Vol. 1, No. 9 (June 1, 2008)

Diaspora plays key role in promoting Azerbaijan-Israel relations

Arye Gut
Director General
Congress of Azerbaijanis in Israel

The Congress of Azerbaijanis in Israel was established on August 27, 2007 in the Rishon Le Zion in order to present in a professional and dignified way the national interests of Azerbaijan and Azerbaijanis to the people of Israel.  Given the absence of an Azerbaijani diplomatic mission, the Congress has the challenge of doing more than many diaspora organizations, and its members believe that it can play a growing role in the rapidly expanding ties between our two countries.  

After only nine months in operation, the Congress of Azerbaijanis of Israel is already playing a key role both in providing assistance to Azerbaijanis living in the Jewish state and in promoting closer ties between Azerbaijan and Israel.  We work with members of the Knesset, the political establishment more generally, and Israel's business elite not only to familiarize them with the history and current situation of our homeland but also to contribute to the work toward a strategic partnership between our two countries.  
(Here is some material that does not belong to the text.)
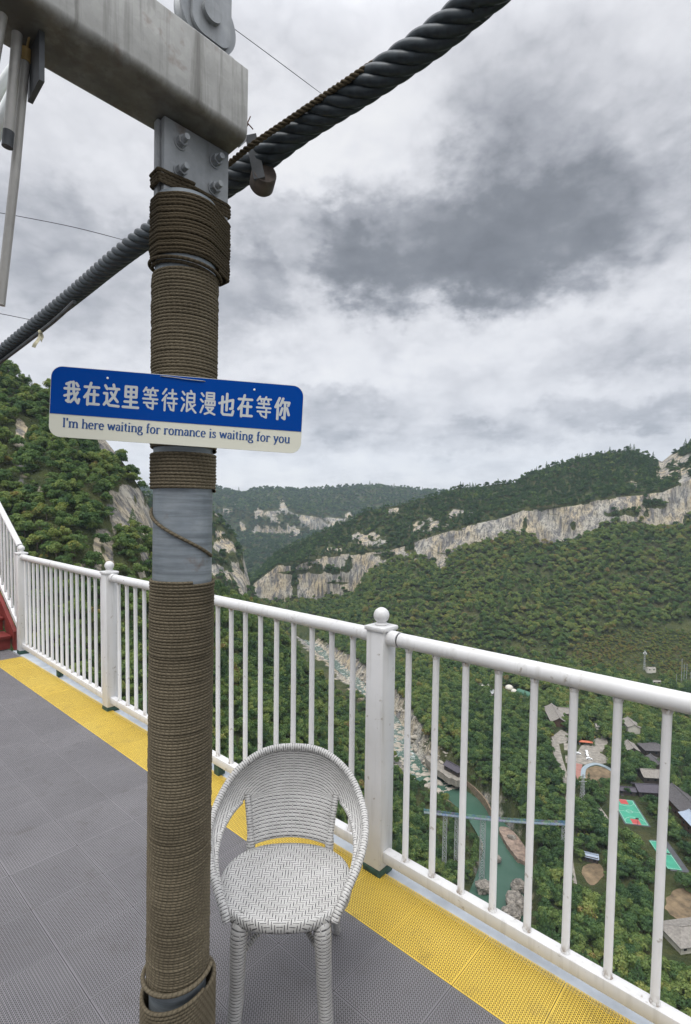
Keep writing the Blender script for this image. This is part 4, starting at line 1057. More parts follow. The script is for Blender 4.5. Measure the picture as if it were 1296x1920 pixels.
rockE = np.clip(((pp > 2.02) & (pp < 3.0)) * (.35 + nb * 1.7), 0, 1)
rockE = np.maximum(rockE, blobs(pos / 1.0, [(530, 950, 8, 12), (485, 962, 8, 8), (455, 988, 6, 10), (480, 994, 7, 8), (545, 995, 16, 9), (512, 975, 10, 6), (655, 964, 6, 6)]))
terrain('mountain', pos, rockE, M['hill']); PE, rE, ppE = pos, rockE, pp

# -- valley floor with the river bed
RIV = [G(u, v, -212) for u, v in ((555, 1178), (575, 1197), (640, 1252), (690, 1296), (738, 1352), (758, 1400), (788, 1446), (846, 1480), (893, 1516), (930, 1560), (950, 1602), (946, 1660), (930, 1720), (912, 1800), (890, 1900))]
rv = spline([tuple(p) for p in RIV], 160)
HWID = np.interp(np.arange(160), [0, 70, 95, 110, 125, 135, 160], [3.5, 5, 7.5, 9, 11.5, 12.5, 12.5])
gx = np.arange(-420, 760, 5.0); gy = np.arange(110, 1250, 5.0)
X, Y = np.meshgrid(gx, gy)
def river_dist(X, Y):
    d = np.full(X.shape, 1e9); hw = np.zeros(X.shape); sd_ = np.zeros(X.shape)
    for i in range(len(rv)):
        q = np.hypot(X - rv[i, 0], Y - rv[i, 1]); k = q < d
        d = np.where(k, q, d); hw = np.where(k, HWID[i], hw)
    xr = np.interp(Y, rv[::-1, 1], rv[::-1, 0]); return d, hw, X < xr
dist, hw, left = river_dist(X, Y)
GZ = -195.0
pw = np.stack([X, Y, 0 * X], -1)
rough = np.clip((330 - X) / 120, 0, 1) * 0 + 1
Z = GZ + fbm(pw / 70.0, 4) * .22 - np.clip((Y - 640) / 250, 0, 1) * 14
Z = np.where(left, -209 + fbm(pw / 40.0, 3) * 3, Z)
bank = np.clip((dist - hw) / 14, 0, 1); bank = bank * bank * (3 - 2 * bank)
Z = -214.5 + (Z + 214.5) * bank + (fbm(pw / 7.0, 3) * 1.6) * (dist < hw + 14)
up_ = np.clip((Y - 402) / 30, 0, 1)
rockV = np.clip(1.25 - (dist - hw) / (11 + 8 * up_) + fbm(pw / 12.0, 3) * .8, 0, 1) * (.55 + .45 * up_)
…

Under the leadership of Alexander Shapiro Suliman, the congress has established an Azerbaijani Cultural Center in Israel, which plays a special role because Azerbaijan does not yet have an embassy there.  The center works with Azerbaijanis and the descendants of Azerbaijanis who live in Israel to retain and develop their national language and traditions.  Now, the center is working to create an Azerbaijani national library there.  

Our congress brings together people from all walks of life, of all generations, and of all political views, a diversity which we believe is a source of strength, an advertisement if you will of the way in which Azerbaijan has been developing over the last 15 years and a reason that the congress has been able to play the role in Israeli society and government that it has.  
One example of the effectiveness of the congress occurred in March this year.  At that time, one Israeli party, Merez, sought to put the question of the "Armenian genocide" on the Knesset's agenda.  The Congress of Azerbaijanis of Israel worked with other deputies, the government and the media to ensure that everyone involved knew the facts of the case and not just the tendentious position of the Armenians. 
Leaders of the congress spoke with Israeli President Shimon Peres, Knesset speaker Daliya Itzik, and Prime Minister Ehud Olmert as well as other officials and media leaders, provided information to them about this issue, and secured Peres's acknowledgement that this is a subject for historians rather than for politicians. 
In doing so, we worked closely with Turkey's ambassador to Israel, Namik Tan, who has frequently said that our congress represents the real lobby of the Turkic world in Israel.  He has supported us in all our undertakings, including hosting our meeting on the 16th anniversary of the Khojali massacre.  That meeting attracted a broad swath of Israel's business elite, the media, and the government, as well as many members of our organization.  
Today there are swiftly developing strategic interactions in the political, economic and business spheres between Israel and Azerbaijan.  It is my strong belief that in the very near future Azerbaijan will become the strong economic power of South Caucasus region.  Azerbaijan and Israel have very many common strategic interests.  And consequently, anything the Congress can do to help promote the strategic partnership between our two countries is important not only for Azerbaijan but for Israel as well.